Before that here are some precautions that should be taken first. Not everyone is physically fit for this type of workout and jumping right in without knowing the conditions of your own body, could result in great injuries and so much pain. So, before we go into the practice, here are some precautions that you should take:

1.) Consult with a physician before starting

2.) Never lock out the knees and elbows fully while executing a kick or punch

3.) If practicing on a hard surface then avoid high kicks, turnings kicks, and jumping kicks

4.) Always warm up before starting the session.

5.) Do some spot jogging, joint mobility drills, etc to warm up

The basic moves that are used in cardio kickboxing are –

The proper stance: Always keep in mind to maintain the proper stances! Your knees should be bent slightly, one leg in front. Fists lightly clenched near your face.

Jab: A punch thrown with the lead hand (if your left leg and left hand are ahead then the left punch is the jab, or vice versa.

Cross: A punch thrown with your rear hand.

Hook punch: A circular punch with the rear hand, thrown with a bent elbow (imagine you are trying to hit an opponent’s cheek). Twist your hips slightly with the punch as it will cause a stronger impact.

Uppercut: A punch thrown in an upward motion (imagine you are trying to punch an opponent’s chin from below).

Front kick: Imagine you are stamping down the garbage in a can that’s horizontal at waist level-lift your knee as high as you can, then drive it outward.

Roundhouse kick: Imagine your rear leg as a baseball bat, and you are swinging for the fences to knock the ball out of the park. Lift your rear knee, then rotate your hips and straighten your leg as you drive your foot into an imaginary target.

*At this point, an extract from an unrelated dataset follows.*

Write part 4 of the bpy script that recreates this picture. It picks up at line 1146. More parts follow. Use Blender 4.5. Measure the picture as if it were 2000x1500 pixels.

Side kick: Lift your rear foot and throw a kick to the side. Imagine stamping on the garbage can like in the front kick, but to the side this time.

Another thing you should remember to do is, to exhale when executing a punch or a kick.

You can begin by practicing shadow boxing style against the air. Later on you can start working against a heavy kickboxing bag. The bag will provide resistance, and provide some strengthening, and it is more fun!

Just don’t get lost in the action of kicking the bag, remember that it is only a bag and not that crazy clown that hunted your dreams as a child. Even though it would be cool to have known these techniques back then to kick his behind to the outer limits of our dream world.

Ok, back to reality. You can Start by doing each move 10 times each side, and then repeat it another 10 times the other side. But, at first do the kicks and punches around 50-60% of full force. Do this workout 3 to 5 days a week. After a number of practices, you can increase the number and force of your strikes gradually.

To keep things interesting, you can change the order of executing the punches and kicks every workout. At an advanced level you can combine various kicks and punches in one move.

But what about if you are short on time and can only do 3 sessions a week, then you can combine kickboxing with strength training to get the work done in only 3 sessions a week.
There is no perfect order to do this. You can either start off with some strength training and then move onto kickboxing, or you can mix them up together. Just to give you an example. You can do some roundkicks, hooks, and then drop to do some push-ups.

The possibilities for combining the two are endless. So, you should not have trouble keeping things interesting every chance you get to practice. So go on – jab, jab, roundkick. Jab, jab, hook, frontkick, yea!!!